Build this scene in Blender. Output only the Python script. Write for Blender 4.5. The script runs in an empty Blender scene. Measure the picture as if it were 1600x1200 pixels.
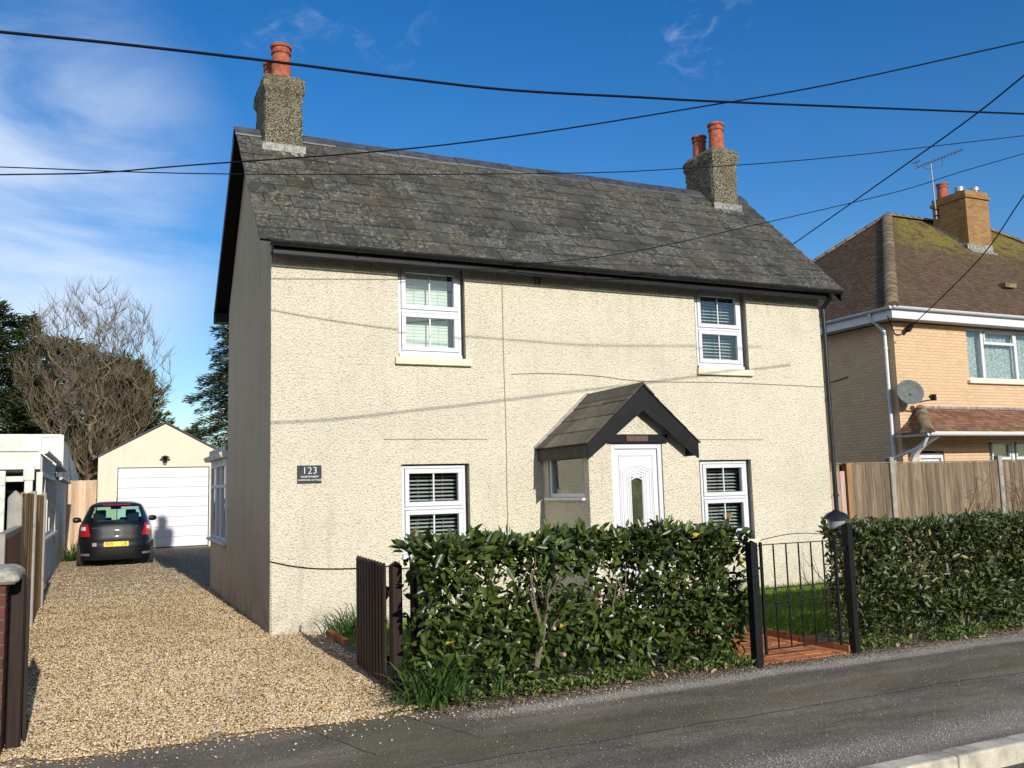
import bpy, math, random
import numpy as np
from math import sin, cos, pi, radians, sqrt
from mathutils import Vector, Matrix, noise

SC = bpy.context.scene
COL = SC.collection
rng = np.random.default_rng(7)
random.seed(7)

# ------------------------------------------------------------------ camera
CP = Vector((-1.7117, -10.2458, 1.538)); YAW, PIT, ROL = 0.4318, 0.1164, -0.027
fw = Vector((sin(YAW)*cos(PIT), cos(YAW)*cos(PIT), sin(PIT)))
rt = Vector((cos(YAW), -sin(YAW), 0)); up = rt.cross(fw)
r2 = rt*cos(ROL) + up*sin(ROL); u2 = up*cos(ROL) - rt*sin(ROL)
cd = bpy.data.cameras.new("camera"); cam = bpy.data.objects.new("camera", cd); COL.objects.link(cam)
cam.matrix_world = Matrix(((r2.x, u2.x, -fw.x, CP.x), (r2.y, u2.y, -fw.y, CP.y), (r2.z, u2.z, -fw.z, CP.z), (0, 0, 0, 1)))
cd.sensor_fit = 'HORIZONTAL'; cd.sensor_width = 36; cd.lens = 1389.84*36/1600
cd.clip_start = .05; cd.clip_end = 1500
SC.camera = cam

# ------------------------------------------------------------------ light
SUN_EL = radians(21.2)
AZ = radians(-1.3)                     # light travels to +Y, slightly to -X
ld = Vector((sin(AZ)*cos(SUN_EL), cos(AZ)*cos(SUN_EL), -sin(SUN_EL)))
sl = bpy.data.lights.new("sun", 'SUN'); sl.energy = 4.6; sl.angle = radians(.5); sl.color = (1, .965, .90)
sun = bpy.data.objects.new("sun", sl); COL.objects.link(sun)
sun.rotation_euler = ld.to_track_quat('-Z', 'Y').to_euler(); sun.location = (0, -30, 20)

W = bpy.data.worlds.new("World"); SC.world = W; W.use_nodes = True
nt = W.node_tree; nt.nodes.clear()
def N(nt, t, **k):
    n = nt.nodes.new(t)
    for a, b in k.items(): setattr(n, a, b)
    return n
out = N(nt, 'ShaderNodeOutputWorld'); bg = N(nt, 'ShaderNodeBackground')
sky = N(nt, 'ShaderNodeTexSky', sky_type='NISHITA', sun_disc=False)
sky.sun_elevation = SUN_EL; sky.sun_rotation = pi + AZ; sky.altitude = 0; sky.air_density = 1.0; sky.dust_density = 0.6; sky.ozone_density = 2.2
hs = N(nt, 'ShaderNodeHueSaturation'); hs.inputs['Saturation'].default_value = 1.42; hs.inputs['Hue'].default_value = .509
nt.links.new(sky.outputs[0], hs.inputs['Color'])
tc = N(nt, 'ShaderNodeTexCoord')
def wmath(op, a, b=None, clamp=False):
    n = N(nt, 'ShaderNodeMath', operation=op, use_clamp=clamp)
    for i, q in enumerate((a, b)):
        if q is None: continue
        if isinstance(q, (int, float)): n.inputs[i].default_value = q
        else: nt.links.new(q, n.inputs[i])
    return n.outputs[0]
def blob(d, k0, k1):                   # soft region of sky round direction d
    n = N(nt, 'ShaderNodeVectorMath', operation='DOT_PRODUCT'); nrm = N(nt, 'ShaderNodeVectorMath', operation='NORMALIZE')
    nt.links.new(tc.outputs['Generated'], nrm.inputs[0]); nt.links.new(nrm.outputs[0], n.inputs[0])
    n.inputs[1].default_value = Vector(d).normalized()
    m = N(nt, 'ShaderNodeMapRange', interpolation_type='SMOOTHSTEP'); nt.links.new(n.outputs['Value'], m.inputs[0])
    m.inputs[1].default_value = k0; m.inputs[2].default_value = k1
    return m.outputs[0]
def wnoise(scale, det, rough, sc=(1, 1, 1), dist=0.):
    mp = N(nt, 'ShaderNodeMapping'); mp.inputs['Scale'].default_value = sc
    nt.links.new(tc.outputs['Generated'], mp.inputs[0])
    n = N(nt, 'ShaderNodeTexNoise'); n.inputs['Scale'].default_value = scale; n.inputs['Detail'].default_value = det
    n.inputs['Roughness'].default_value = rough; n.inputs['Distortion'].default_value = dist
    nt.links.new(mp.outputs[0], n.inputs[0]); return n.outputs[0]
def wramp(v, a, b):
    m = N(nt, 'ShaderNodeMapRange', interpolation_type='SMOOTHSTEP'); nt.links.new(v, m.inputs[0]); m.inputs[1].default_value = a; m.inputs[2].default_value = b; return m.outputs[0]
n1 = wramp(wnoise(3.2, 7, .55, (1, 1, 2.6), .4), .34, .68)
n2 = wramp(wnoise(22, 8, .62, (1, 1, 1.6), .8), .5, .8)
c1 = wmath('MULTIPLY', blob((-.14, .93, .27), .955, .996), n1)
c2 = wmath('MULTIPLY', wmath('ADD', wmath('ADD', blob((.152, .861, .49), .9975, .9999), blob((.25, .839, .486), .9975, .9999)), wmath('ADD', blob((.55, .688, .474), .9975, .9999), blob((.53, .715, .447), .998, 1.))), n2)
c3 = wmath('MULTIPLY', blob((-.93, .12, .33), .60, .93), wramp(wnoise(2.4, 6, .55, (1, 1, 2.2), .3), .25, .6))  # cloud bank out of view on the left, added to lighten the shaded gable
cl = wmath('ADD', wmath('ADD', wmath('MULTIPLY', c1, .75), c3), wmath('MULTIPLY', c2, .13), True)
mx = N(nt, 'ShaderNodeMix', data_type='RGBA'); nt.links.new(cl, mx.inputs[0]); nt.links.new(hs.outputs[0], mx.inputs[6]); mx.inputs[7].default_value = (6.0, 6.7, 7.8, 1)
nt.links.new(mx.outputs[2], bg.inputs[0]); bg.inputs[1].default_value = 0.123
nt.links.new(bg.outputs[0], out.inputs[0])
SC.view_settings.view_transform = 'Standard'; SC.view_settings.look = 'None'; SC.view_settings.gamma = 1; SC.view_settings.exposure = 0.2
SC.cycles.max_bounces = 8; SC.cycles.transparent_max_bounces = 16

# ------------------------------------------------------------------ materials
class Mt:
    def __init__(s, name, rough=.7, metal=0., spec=.5):
        s.m = bpy.data.materials.new(name); s.m.use_nodes = True; s.t = s.m.node_tree; s.b = s.t.nodes['Principled BSDF']
        s.b.inputs['Roughness'].default_value = rough; s.b.inputs['Metallic'].default_value = metal; s.b.inputs['Specular IOR Level'].default_value = spec
        s.tc = N(s.t, 'ShaderNodeTexCoord')
    def L(s, a, b): s.t.links.new(a, b)
    def val(s, sock, q):
        if isinstance(q, (int, float)): sock.default_value = q
        elif isinstance(q, (tuple, list)): sock.default_value = (*q, 1) if len(q) == 3 else q
        else: s.L(q, sock)
    def coord(s, sc=(1, 1, 1)):
        mp = N(s.t, 'ShaderNodeMapping'); mp.inputs['Scale'].default_value = sc; s.L(s.tc.outputs['Object'], mp.inputs[0]); return mp.outputs[0]
    def noise(s, scale, det=4, rough=.55, sc=(1, 1, 1), dist=0.):
        n = N(s.t, 'ShaderNodeTexNoise'); n.inputs['Scale'].default_value = scale; n.inputs['Detail'].default_value = det
        n.inputs['Roughness'].default_value = rough; n.inputs['Distortion'].default_value = dist; s.L(s.coord(sc), n.inputs[0]); return n.outputs[0]
    def vor(s, scale, out='Distance', sc=(1, 1, 1), feat='F1'):
        n = N(s.t, 'ShaderNodeTexVoronoi', feature=feat); n.inputs['Scale'].default_value = scale; s.L(s.coord(sc), n.inputs[0]); return n.outputs[out]
    def ramp(s, v, a, b, lo=0., hi=1.):
        m = N(s.t, 'ShaderNodeMapRange', interpolation_type='SMOOTHSTEP'); s.val(m.inputs[0], v)
        for i, q in zip((1, 2, 3, 4), (a, b, lo, hi)): m.inputs[i].default_value = q
        return m.outputs[0]
    def mix(s, f, a, b, mode='MIX'):
        m = N(s.t, 'ShaderNodeMix', data_type='RGBA', blend_type=mode); s.val(m.inputs[0], f); s.val(m.inputs[6], a); s.val(m.inputs[7], b); return m.outputs[2]
    def math(s, op, a, b=0.):
        m = N(s.t, 'ShaderNodeMath', operation=op); s.val(m.inputs[0], a); s.val(m.inputs[1], b); return m.outputs[0]
    def rnd(s):
        a = N(s.t, 'ShaderNodeAttribute', attribute_name='rnd'); return a.outputs['Fac']
    def axis(s, i):
        x = N(s.t, 'ShaderNodeSeparateXYZ'); s.L(s.tc.outputs['Object'], x.inputs[0]); return x.outputs[i]
    def col(s, c): s.val(s.b.inputs['Base Color'], c); return s
    def bump(s, h, strength=.5, dist=.01):
        b = N(s.t, 'ShaderNodeBump'); b.inputs['Strength'].default_value = strength; b.inputs['Distance'].default_value = dist
        s.L(h, b.inputs['Height']); s.L(b.outputs[0], s.b.inputs['Normal']); return s
    def rough(s, v): s.val(s.b.inputs['Roughness'], v); return s

def simple(name, c, rough=.6, var=.12, scale=8, metal=0., spec=.5, bump=0., bscale=60, rnd=0.):
    m = Mt(name, rough, metal, spec)
    lo = tuple(x*(1-var) for x in c); hi = tuple(min(1, x*(1+var)) for x in c)
    cc = m.mix(m.ramp(m.noise(scale, 5, .6), .3, .7), lo, hi)
    if rnd:
        g = m.ramp(m.rnd(), 0, 1, 1-rnd, 1+rnd); cc = m.mix(1., cc, g, 'MULTIPLY')
    m.col(cc)
    if bump: m.bump(m.noise(bscale, 4, .6), bump, .01)
    return m.m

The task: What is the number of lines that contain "scene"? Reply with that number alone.

Output below: 2